• **INSTRUCTIONS TO FOLLOW**:
In the listing below, find the line holding "Recreate this scene" and the line holding "S=.15; T=1.865". Write out those two lines and all lines between, exactly, and nothing more.

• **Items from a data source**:
>>

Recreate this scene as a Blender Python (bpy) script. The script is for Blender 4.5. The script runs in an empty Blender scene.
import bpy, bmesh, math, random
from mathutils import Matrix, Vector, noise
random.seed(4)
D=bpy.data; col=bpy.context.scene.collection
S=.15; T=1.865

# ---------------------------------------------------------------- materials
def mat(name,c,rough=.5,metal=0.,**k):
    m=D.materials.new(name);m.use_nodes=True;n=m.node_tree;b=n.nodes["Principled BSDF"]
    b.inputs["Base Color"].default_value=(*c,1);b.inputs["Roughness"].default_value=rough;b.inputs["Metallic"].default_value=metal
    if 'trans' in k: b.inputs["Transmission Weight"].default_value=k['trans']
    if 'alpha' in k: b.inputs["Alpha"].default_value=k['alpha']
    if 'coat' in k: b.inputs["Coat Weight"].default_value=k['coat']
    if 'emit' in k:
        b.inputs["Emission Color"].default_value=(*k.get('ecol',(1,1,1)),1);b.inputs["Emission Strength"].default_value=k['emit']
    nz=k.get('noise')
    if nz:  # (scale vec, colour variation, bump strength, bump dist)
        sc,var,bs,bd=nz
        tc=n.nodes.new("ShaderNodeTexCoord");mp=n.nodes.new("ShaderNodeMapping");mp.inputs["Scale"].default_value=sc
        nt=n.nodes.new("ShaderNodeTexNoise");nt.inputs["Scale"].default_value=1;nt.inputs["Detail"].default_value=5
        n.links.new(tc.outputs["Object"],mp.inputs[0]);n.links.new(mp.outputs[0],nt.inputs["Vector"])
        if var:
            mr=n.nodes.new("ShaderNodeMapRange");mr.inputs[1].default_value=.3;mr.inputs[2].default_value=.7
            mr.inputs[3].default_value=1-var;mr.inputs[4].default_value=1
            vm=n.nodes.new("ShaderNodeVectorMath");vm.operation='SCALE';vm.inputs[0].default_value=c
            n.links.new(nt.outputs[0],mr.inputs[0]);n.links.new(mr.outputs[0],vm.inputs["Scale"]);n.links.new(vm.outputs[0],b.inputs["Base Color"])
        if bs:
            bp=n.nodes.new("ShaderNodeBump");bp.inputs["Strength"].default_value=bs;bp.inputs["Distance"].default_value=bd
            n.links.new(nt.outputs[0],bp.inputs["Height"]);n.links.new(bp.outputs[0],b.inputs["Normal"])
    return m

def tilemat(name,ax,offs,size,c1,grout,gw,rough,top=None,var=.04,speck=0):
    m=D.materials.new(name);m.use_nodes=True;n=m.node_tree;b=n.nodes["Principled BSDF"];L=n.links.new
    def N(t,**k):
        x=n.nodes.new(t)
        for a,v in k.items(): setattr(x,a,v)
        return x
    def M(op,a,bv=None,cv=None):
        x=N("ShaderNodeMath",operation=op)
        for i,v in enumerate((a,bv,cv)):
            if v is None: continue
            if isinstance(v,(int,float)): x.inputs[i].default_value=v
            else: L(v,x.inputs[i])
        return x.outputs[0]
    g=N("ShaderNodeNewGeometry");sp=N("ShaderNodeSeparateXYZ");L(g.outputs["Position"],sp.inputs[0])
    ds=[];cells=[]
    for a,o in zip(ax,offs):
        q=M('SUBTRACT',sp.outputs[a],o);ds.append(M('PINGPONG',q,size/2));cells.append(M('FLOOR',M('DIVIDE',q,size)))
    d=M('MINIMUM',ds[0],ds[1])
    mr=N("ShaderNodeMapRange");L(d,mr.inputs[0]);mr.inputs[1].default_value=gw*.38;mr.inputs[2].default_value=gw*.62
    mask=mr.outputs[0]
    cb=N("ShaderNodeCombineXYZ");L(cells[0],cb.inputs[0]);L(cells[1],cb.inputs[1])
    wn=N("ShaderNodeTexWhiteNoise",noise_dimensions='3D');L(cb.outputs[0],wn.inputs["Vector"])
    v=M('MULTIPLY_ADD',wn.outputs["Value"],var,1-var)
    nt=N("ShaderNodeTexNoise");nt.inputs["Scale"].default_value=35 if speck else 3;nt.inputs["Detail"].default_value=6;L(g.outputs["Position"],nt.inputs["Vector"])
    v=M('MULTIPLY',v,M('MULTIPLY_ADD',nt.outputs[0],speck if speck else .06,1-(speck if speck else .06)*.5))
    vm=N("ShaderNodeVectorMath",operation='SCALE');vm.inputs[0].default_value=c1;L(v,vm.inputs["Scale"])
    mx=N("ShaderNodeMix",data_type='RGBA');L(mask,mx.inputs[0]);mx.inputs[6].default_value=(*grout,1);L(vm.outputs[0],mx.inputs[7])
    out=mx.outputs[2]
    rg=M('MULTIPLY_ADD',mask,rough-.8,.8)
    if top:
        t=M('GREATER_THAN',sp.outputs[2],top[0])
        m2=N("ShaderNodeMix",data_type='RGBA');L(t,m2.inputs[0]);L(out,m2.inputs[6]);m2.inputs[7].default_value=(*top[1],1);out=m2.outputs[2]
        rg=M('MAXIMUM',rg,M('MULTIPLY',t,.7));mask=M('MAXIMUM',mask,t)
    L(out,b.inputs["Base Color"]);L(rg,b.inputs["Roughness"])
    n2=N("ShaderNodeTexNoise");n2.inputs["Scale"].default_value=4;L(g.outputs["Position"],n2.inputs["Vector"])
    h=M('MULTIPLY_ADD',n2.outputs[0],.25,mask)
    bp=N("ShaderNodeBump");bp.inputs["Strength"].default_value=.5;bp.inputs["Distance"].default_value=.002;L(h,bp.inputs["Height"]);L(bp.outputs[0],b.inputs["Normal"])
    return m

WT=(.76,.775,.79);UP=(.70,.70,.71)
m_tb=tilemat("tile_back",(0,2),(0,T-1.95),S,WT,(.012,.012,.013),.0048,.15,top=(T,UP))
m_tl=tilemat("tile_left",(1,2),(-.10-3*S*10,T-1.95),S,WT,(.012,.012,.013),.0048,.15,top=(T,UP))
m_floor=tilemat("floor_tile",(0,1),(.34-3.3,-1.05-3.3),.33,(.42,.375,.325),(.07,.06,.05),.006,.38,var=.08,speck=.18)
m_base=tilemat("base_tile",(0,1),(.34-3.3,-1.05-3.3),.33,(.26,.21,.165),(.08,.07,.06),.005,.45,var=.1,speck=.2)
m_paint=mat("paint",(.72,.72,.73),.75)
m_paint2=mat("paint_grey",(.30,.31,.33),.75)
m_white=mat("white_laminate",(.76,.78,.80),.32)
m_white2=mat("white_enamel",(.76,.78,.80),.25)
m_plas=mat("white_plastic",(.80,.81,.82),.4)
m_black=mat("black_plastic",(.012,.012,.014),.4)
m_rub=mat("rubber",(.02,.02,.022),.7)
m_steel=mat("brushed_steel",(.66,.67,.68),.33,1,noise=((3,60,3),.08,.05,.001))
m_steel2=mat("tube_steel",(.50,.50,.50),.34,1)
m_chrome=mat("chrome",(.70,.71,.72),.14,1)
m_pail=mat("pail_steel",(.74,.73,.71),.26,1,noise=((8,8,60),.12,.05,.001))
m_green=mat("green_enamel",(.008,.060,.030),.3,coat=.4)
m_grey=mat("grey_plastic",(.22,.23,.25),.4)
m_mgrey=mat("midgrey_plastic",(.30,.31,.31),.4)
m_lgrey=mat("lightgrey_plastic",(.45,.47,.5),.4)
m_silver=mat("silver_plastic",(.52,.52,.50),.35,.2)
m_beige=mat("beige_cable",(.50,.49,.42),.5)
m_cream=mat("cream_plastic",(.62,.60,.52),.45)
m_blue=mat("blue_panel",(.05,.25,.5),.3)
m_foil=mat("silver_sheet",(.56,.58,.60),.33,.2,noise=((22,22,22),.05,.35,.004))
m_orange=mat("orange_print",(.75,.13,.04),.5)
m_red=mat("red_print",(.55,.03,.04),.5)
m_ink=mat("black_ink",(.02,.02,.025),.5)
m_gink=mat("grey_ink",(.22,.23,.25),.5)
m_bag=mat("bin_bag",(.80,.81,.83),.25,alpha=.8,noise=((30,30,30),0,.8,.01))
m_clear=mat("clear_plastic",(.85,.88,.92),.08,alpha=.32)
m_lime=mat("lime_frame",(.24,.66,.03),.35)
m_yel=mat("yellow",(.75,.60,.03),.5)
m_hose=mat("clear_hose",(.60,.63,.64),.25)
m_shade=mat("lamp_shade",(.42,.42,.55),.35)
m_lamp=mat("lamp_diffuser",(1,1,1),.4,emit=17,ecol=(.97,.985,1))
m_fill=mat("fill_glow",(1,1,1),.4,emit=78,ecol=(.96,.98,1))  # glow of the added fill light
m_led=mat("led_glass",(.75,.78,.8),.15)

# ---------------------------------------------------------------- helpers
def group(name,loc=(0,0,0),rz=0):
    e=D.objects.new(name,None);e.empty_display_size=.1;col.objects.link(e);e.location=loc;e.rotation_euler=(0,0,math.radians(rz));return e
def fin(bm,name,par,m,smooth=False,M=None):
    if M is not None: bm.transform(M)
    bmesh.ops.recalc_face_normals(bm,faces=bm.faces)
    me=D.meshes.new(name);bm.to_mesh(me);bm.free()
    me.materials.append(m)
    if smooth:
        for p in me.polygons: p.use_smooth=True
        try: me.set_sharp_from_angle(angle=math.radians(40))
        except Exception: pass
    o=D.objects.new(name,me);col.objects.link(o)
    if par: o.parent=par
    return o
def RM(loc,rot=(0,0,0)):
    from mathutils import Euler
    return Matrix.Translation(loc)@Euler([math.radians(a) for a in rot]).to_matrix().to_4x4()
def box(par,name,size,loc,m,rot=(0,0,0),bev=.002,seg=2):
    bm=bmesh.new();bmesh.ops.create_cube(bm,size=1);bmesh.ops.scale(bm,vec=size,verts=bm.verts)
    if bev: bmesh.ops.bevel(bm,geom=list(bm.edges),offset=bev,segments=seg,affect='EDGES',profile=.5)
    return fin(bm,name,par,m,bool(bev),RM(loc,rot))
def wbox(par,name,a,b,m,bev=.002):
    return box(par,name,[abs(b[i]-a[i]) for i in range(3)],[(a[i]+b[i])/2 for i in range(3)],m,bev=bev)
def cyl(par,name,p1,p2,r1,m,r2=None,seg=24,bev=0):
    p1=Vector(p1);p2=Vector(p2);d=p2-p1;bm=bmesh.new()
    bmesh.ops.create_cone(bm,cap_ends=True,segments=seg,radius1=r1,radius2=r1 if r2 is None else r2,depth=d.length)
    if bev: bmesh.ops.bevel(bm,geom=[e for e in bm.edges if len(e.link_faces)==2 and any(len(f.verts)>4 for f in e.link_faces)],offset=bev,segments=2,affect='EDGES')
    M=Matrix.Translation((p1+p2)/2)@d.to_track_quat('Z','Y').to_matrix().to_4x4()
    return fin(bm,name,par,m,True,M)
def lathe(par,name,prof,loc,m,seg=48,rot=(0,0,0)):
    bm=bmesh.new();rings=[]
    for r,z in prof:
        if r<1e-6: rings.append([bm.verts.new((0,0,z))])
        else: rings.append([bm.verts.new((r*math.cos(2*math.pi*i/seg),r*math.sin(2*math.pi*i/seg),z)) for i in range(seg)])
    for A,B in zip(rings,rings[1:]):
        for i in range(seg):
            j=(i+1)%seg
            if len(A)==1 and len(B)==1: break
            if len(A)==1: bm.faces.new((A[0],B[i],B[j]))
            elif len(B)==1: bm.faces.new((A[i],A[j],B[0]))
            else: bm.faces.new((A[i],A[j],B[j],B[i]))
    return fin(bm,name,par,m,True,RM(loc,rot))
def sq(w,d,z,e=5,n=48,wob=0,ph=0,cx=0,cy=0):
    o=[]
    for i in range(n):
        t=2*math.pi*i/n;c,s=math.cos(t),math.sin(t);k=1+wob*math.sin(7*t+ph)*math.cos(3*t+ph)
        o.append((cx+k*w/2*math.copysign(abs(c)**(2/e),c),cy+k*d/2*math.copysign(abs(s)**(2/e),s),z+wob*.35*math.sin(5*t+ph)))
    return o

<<
>>

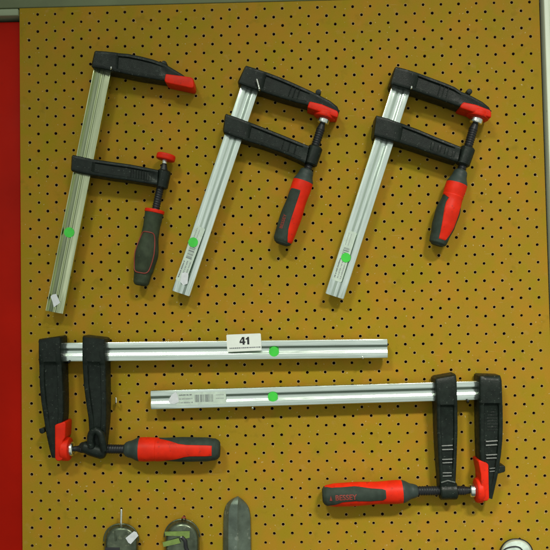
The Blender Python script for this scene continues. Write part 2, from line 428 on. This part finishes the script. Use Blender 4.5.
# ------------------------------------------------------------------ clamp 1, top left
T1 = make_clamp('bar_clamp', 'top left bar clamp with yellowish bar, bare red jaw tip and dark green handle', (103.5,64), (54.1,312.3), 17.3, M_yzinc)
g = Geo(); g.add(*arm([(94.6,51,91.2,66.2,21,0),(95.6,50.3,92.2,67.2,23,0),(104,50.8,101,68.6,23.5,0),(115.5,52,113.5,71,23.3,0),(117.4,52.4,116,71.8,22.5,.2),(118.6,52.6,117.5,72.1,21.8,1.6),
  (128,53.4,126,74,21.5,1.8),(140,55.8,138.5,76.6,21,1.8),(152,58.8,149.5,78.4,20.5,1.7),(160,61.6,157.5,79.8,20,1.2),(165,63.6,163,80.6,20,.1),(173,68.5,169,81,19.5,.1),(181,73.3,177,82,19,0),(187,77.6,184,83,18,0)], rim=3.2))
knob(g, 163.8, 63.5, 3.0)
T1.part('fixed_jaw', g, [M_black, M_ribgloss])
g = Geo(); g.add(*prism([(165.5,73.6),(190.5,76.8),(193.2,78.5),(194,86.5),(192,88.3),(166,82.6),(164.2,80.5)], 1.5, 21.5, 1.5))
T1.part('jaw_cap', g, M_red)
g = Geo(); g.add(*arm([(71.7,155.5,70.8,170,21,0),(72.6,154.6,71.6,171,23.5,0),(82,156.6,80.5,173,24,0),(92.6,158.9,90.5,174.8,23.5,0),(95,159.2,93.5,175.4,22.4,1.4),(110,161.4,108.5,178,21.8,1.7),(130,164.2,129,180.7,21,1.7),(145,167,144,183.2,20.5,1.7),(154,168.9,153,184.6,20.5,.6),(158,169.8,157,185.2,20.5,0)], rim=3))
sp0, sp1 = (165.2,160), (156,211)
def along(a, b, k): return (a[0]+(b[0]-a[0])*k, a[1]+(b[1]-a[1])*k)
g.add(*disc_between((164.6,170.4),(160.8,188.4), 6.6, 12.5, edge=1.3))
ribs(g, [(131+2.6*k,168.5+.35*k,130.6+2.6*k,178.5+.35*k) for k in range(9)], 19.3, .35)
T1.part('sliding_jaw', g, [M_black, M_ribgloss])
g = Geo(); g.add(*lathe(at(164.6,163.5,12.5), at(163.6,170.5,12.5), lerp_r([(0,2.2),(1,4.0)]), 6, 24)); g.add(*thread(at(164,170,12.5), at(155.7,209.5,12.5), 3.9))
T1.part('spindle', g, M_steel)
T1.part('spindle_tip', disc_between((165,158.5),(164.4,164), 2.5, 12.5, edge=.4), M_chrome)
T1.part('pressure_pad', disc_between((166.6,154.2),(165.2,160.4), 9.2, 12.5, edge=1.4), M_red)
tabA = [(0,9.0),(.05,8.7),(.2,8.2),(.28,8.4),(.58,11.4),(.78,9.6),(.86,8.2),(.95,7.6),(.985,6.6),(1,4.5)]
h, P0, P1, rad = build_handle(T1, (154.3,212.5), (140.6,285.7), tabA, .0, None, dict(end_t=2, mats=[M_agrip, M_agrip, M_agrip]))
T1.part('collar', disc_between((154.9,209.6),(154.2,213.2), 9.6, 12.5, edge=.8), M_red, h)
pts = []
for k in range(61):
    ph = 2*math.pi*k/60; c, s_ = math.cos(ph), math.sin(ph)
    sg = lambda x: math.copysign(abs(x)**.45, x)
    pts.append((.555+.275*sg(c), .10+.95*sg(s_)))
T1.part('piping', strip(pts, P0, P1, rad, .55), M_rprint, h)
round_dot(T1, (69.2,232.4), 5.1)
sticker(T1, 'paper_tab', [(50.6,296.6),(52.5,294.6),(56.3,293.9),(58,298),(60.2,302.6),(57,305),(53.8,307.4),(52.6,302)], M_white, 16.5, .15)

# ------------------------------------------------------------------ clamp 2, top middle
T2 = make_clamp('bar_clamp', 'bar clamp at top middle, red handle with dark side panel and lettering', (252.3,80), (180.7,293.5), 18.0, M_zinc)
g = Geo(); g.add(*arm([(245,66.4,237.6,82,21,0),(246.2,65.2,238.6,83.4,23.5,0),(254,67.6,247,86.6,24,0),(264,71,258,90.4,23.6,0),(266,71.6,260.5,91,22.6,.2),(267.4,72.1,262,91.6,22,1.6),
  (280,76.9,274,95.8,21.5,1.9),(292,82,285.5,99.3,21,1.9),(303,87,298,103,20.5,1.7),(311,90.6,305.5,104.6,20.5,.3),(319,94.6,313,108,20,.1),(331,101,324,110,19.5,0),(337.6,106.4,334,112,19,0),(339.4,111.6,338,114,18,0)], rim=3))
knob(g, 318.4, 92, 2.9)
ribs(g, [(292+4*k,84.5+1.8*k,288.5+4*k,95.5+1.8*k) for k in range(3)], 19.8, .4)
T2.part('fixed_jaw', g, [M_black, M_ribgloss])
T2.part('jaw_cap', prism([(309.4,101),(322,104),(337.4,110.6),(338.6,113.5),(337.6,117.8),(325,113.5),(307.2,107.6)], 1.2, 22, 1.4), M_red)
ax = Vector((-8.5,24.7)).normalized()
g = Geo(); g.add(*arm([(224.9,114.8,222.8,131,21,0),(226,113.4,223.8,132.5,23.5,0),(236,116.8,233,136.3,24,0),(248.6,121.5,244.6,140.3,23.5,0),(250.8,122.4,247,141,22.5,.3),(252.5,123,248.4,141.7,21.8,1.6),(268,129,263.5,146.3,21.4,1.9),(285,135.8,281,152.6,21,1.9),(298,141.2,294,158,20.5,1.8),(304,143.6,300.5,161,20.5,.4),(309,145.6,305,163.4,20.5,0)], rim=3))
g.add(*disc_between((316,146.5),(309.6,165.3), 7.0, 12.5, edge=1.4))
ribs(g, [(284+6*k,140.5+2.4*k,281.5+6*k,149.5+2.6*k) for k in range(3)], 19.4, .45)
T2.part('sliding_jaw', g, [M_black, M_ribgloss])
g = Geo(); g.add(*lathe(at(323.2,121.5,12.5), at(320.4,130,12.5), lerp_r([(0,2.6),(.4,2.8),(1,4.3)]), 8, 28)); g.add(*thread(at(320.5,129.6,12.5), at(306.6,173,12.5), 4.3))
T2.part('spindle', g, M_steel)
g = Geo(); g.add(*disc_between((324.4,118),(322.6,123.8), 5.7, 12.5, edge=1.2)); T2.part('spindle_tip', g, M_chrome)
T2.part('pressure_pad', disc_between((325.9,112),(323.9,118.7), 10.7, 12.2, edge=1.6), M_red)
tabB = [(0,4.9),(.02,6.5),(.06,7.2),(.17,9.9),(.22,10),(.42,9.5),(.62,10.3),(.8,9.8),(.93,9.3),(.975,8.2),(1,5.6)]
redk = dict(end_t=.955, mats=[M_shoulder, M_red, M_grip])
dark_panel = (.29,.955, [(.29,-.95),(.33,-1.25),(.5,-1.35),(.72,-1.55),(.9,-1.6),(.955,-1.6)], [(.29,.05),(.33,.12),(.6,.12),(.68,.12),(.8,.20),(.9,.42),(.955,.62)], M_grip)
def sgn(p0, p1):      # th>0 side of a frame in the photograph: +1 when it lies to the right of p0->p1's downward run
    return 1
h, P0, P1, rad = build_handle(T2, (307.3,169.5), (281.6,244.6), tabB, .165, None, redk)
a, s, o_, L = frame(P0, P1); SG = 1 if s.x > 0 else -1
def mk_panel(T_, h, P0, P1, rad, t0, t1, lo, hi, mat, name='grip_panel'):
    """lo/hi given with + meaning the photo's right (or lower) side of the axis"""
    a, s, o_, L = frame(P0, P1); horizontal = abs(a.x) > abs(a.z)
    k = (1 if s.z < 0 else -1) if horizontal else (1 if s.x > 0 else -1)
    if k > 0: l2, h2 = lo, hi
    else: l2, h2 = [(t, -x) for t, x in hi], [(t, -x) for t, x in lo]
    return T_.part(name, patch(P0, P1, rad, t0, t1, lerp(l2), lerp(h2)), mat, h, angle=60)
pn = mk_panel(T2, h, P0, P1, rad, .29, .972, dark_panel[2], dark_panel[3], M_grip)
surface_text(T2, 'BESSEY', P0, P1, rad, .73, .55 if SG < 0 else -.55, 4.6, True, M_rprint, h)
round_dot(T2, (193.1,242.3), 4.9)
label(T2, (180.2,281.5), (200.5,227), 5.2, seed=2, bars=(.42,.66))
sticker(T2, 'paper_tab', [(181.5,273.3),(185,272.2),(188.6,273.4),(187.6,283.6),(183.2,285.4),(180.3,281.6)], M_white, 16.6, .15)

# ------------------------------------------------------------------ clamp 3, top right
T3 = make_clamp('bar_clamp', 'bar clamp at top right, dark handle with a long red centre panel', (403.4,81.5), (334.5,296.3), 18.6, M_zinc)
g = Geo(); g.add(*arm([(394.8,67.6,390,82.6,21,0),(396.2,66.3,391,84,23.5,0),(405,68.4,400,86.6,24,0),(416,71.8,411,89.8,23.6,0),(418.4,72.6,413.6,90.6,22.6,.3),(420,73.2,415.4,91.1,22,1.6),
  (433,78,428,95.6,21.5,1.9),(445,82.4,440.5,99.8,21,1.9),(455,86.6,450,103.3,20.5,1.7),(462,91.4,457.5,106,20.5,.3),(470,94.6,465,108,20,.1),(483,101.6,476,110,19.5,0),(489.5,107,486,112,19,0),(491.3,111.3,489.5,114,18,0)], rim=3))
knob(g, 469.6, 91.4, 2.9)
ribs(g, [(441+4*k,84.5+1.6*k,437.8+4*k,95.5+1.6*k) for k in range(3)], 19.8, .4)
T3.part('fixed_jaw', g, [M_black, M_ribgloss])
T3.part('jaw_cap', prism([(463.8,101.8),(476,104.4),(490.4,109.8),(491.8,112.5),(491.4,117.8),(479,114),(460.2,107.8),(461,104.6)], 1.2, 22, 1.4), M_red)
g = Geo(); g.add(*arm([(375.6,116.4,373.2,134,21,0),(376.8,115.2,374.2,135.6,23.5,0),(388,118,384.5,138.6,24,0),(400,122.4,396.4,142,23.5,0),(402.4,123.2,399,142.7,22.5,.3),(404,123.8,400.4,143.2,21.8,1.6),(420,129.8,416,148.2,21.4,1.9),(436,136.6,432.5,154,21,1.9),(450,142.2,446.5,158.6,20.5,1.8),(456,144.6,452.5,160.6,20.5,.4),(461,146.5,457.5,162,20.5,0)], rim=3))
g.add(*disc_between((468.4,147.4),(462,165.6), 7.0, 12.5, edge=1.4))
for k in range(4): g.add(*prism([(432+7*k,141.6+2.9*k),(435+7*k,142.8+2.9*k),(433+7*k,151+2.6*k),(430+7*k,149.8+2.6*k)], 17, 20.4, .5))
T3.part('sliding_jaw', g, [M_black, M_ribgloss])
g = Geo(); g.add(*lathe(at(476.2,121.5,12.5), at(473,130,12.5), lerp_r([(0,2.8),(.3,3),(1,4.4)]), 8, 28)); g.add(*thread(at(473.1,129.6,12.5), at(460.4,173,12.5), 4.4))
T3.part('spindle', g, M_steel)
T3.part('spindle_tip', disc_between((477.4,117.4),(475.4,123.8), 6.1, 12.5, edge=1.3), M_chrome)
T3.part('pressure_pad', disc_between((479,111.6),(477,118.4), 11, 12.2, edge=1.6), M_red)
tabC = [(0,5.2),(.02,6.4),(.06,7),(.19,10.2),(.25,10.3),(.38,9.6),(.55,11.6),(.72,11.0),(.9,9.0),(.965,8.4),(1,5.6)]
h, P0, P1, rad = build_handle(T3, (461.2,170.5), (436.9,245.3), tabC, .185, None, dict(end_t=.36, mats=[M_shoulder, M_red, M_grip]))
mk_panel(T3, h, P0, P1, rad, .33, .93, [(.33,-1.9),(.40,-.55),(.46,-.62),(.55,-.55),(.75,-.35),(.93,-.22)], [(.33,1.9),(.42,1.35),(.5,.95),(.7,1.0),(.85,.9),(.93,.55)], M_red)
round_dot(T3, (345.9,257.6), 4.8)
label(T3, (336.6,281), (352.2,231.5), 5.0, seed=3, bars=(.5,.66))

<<

• **WRITTEN ANSWER**:
Recreate this scene as a Blender Python (bpy) script. The script is for Blender 4.5. The script runs in an empty Blender scene.
import bpy, bmesh, math, random
from mathutils import Matrix, Vector, noise
random.seed(4)
D=bpy.data; col=bpy.context.scene.collection
S=.15; T=1.865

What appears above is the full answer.